● Data lines:
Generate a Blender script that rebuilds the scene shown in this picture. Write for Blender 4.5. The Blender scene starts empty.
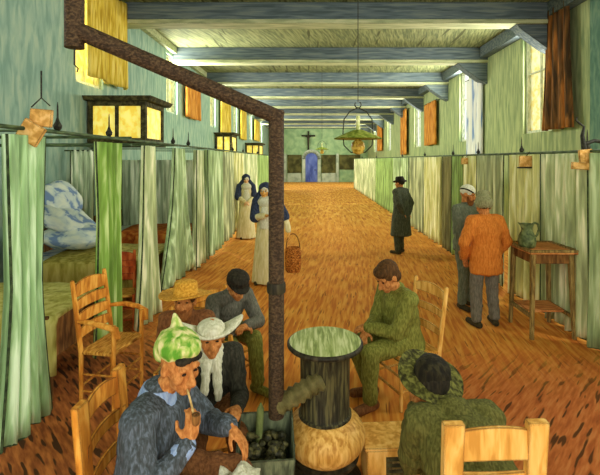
import bpy, bmesh, math, random
from mathutils import Vector, Matrix, noise
random.seed(7)
PI = math.pi
V = Vector
SC = bpy.context.scene
COL = SC.collection

# ------------------------------------------------------------------ camera
F = 430.0
cam_d = bpy.data.cameras.new('camera'); cam = bpy.data.objects.new('camera', cam_d); COL.objects.link(cam)
cam.location = (0, 0, 2.1); cam.rotation_euler = (PI/2, 0, 0)
cam_d.sensor_width = 36; cam_d.lens = F/600*36
cam_d.shift_x = -12/600; cam_d.shift_y = -77.5/600
cam_d.clip_end = 200; cam_d.clip_start = 0.05
SC.camera = cam
SC.view_settings.view_transform = 'Standard'; SC.view_settings.look = 'None'
SC.view_settings.gamma = 1; SC.view_settings.exposure = 0.3
SC.view_settings.use_curve_mapping = False
SC.cycles.max_bounces = 8; SC.cycles.diffuse_bounces = 5; SC.cycles.use_denoising = True
# ------------------------------------------------------------------ daylight
W = bpy.data.worlds.new('sky'); SC.world = W; W.use_nodes = True
bg = W.node_tree.nodes['Background']
bg.inputs[0].default_value = (1.0, 0.97, 0.86, 1); bg.inputs[1].default_value = 2.5
FLOOR_X0, FLOOR_X1, Y0, Y1, HC = -4.2, 5.3, -2.5, 41.0, 5.5
LWIN = [3.2, 8.15, 12.9, 18.2, 23.5, 29.3, 35.5]
RWIN = [3.6, 10.15, 14.8, 21.6, 29.5, 36.0]
def window_light(name, x, y, z, sx, power, sy=1.0, sz=1.5):
    d = bpy.data.lights.new(name, 'AREA'); d.shape = 'RECTANGLE'; d.size = sz; d.size_y = sy
    d.energy = power; d.color = (1.0, 0.97, 0.85)
    o = bpy.data.objects.new(name, d); COL.objects.link(o); o.location = (x, y, z)
    o.rotation_euler = (0, -PI/2*sx, 0)
    return o
for y in LWIN: window_light('window_daylight', FLOOR_X0-.05, y, 4.35, 1, 28 if y < 9 else 250, .8)
for y in RWIN: window_light('window_daylight', FLOOR_X1+.05, y, 4.0, -1, 200 if y < 12 else 270, 1.0, 2.0)

# ------------------------------------------------------------------ materials
def lin(c):
    return tuple(((x/255)/12.92 if x/255 <= .04045 else ((x/255+.055)/1.055)**2.4) for x in c) + (1,)
MATS = {}
def paint(name, dark, mid, light, scale=(20, 20, 3), rough=.85, bump=.35, edge=None, rot=(0, 0, 0), metal=0, dashes=None, detail=3, thr=(.36, .5, .64)):
    """brush-marked paint: three tones of the same pigment in elongated strokes"""
    if name in MATS: return MATS[name]
    m = bpy.data.materials.new(name); m.use_nodes = True
    nt = m.node_tree; N = nt.nodes; L = nt.links
    b = N['Principled BSDF']; b.inputs['Roughness'].default_value = rough; b.inputs['Metallic'].default_value = metal
    b.inputs['Specular IOR Level'].default_value = .2
    tc = N.new('ShaderNodeTexCoord')
    r1 = N.new('ShaderNodeMapping'); r1.inputs['Rotation'].default_value = rot
    mp = N.new('ShaderNodeMapping'); mp.inputs['Scale'].default_value = scale
    L.new(tc.outputs['Object'], r1.inputs['Vector']); L.new(r1.outputs[0], mp.inputs['Vector'])
    nz = N.new('ShaderNodeTexNoise'); nz.inputs['Scale'].default_value = 1; nz.inputs['Detail'].default_value = detail
    nz.inputs['Distortion'].default_value = .4
    L.new(mp.outputs[0], nz.inputs['Vector'])
    cr = N.new('ShaderNodeValToRGB'); e = cr.color_ramp.elements
    e[0].position = thr[0]; e[0].color = lin(dark); e[1].position = thr[2]; e[1].color = lin(light)
    x = e.new(thr[1]); x.color = lin(mid)
    L.new(nz.outputs['Fac'], cr.inputs['Fac'])
    out = cr.outputs['Color']
    if dashes:
        dc, dscale, drot, dthr = dashes
        r2 = N.new('ShaderNodeMapping'); r2.inputs['Rotation'].default_value = (0, 0, drot)
        m2 = N.new('ShaderNodeMapping'); m2.inputs['Scale'].default_value = dscale
        n2 = N.new('ShaderNodeTexNoise'); n2.inputs['Scale'].default_value = 1; n2.inputs['Detail'].default_value = 1
        L.new(tc.outputs['Object'], r2.inputs['Vector']); L.new(r2.outputs[0], m2.inputs['Vector']); L.new(m2.outputs[0], n2.inputs['Vector'])
        c2 = N.new('ShaderNodeValToRGB'); c2.color_ramp.elements[0].position = dthr; c2.color_ramp.elements[0].color = (0, 0, 0, 1)
        c2.color_ramp.elements[1].position = dthr+.05; c2.color_ramp.elements[1].color = (1, 1, 1, 1)
        L.new(n2.outputs['Fac'], c2.inputs['Fac'])
        mx = N.new('ShaderNodeMix'); mx.data_type = 'RGBA'; L.new(c2.outputs['Color'], mx.inputs[0])
        L.new(out, mx.inputs[6]); mx.inputs[7].default_value = lin(dc); out = mx.outputs[2]
    if edge:
        ec, er = edge
        bv = N.new('ShaderNodeBevel'); bv.samples = 4; bv.inputs['Radius'].default_value = er
        ge = N.new('ShaderNodeNewGeometry')
        dt = N.new('ShaderNodeVectorMath'); dt.operation = 'DOT_PRODUCT'
        L.new(bv.outputs[0], dt.inputs[0]); L.new(ge.outputs['Normal'], dt.inputs[1])
        mr = N.new('ShaderNodeMapRange'); mr.inputs[1].default_value = .985; mr.inputs[2].default_value = .93
        mr.inputs[3].default_value = 0; mr.inputs[4].default_value = 1
        L.new(dt.outputs['Value'], mr.inputs[0])
        mx = N.new('ShaderNodeMix'); mx.data_type = 'RGBA'; L.new(mr.outputs[0], mx.inputs[0])
        L.new(out, mx.inputs[6]); mx.inputs[7].default_value = lin(ec); out = mx.outputs[2]
    L.new(out, b.inputs['Base Color'])
    if bump:
        bp = N.new('ShaderNodeBump'); bp.inputs['Strength'].default_value = bump; bp.inputs['Distance'].default_value = .02
        L.new(nz.outputs['Fac'], bp.inputs['Height']); L.new(bp.outputs[0], b.inputs['Normal'])
    MATS[name] = m
    return m
def glow(name, col, strength, col2=None, scale=(4, 4, 9)):
    if name in MATS: return MATS[name]
    m = bpy.data.materials.new(name); m.use_nodes = True; N = m.node_tree.nodes; L = m.node_tree.links
    b = N['Principled BSDF']; b.inputs['Base Color'].default_value = lin(col); b.inputs['Emission Strength'].default_value = strength
    tc = N.new('ShaderNodeTexCoord'); mp = N.new('ShaderNodeMapping'); mp.inputs['Scale'].default_value = scale
    nz = N.new('ShaderNodeTexNoise'); nz.inputs['Scale'].default_value = 1
    cr = N.new('ShaderNodeValToRGB'); cr.color_ramp.elements[0].position = .4; cr.color_ramp.elements[0].color = lin(col2 or col)
    cr.color_ramp.elements[1].position = .6; cr.color_ramp.elements[1].color = lin(col)
    L.new(tc.outputs['Object'], mp.inputs[0]); L.new(mp.outputs[0], nz.inputs['Vector']); L.new(nz.outputs['Fac'], cr.inputs[0])
    L.new(cr.outputs[0], b.inputs['Emission Color']); L.new(cr.outputs[0], b.inputs['Base Color'])
    MATS[name] = m; return m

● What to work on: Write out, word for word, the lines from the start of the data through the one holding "COL = SC.collection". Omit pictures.

● Output for this task:
Generate a Blender script that rebuilds the scene shown in this picture. Write for Blender 4.5. The Blender scene starts empty.
import bpy, bmesh, math, random
from mathutils import Vector, Matrix, noise
random.seed(7)
PI = math.pi
V = Vector
SC = bpy.context.scene
COL = SC.collection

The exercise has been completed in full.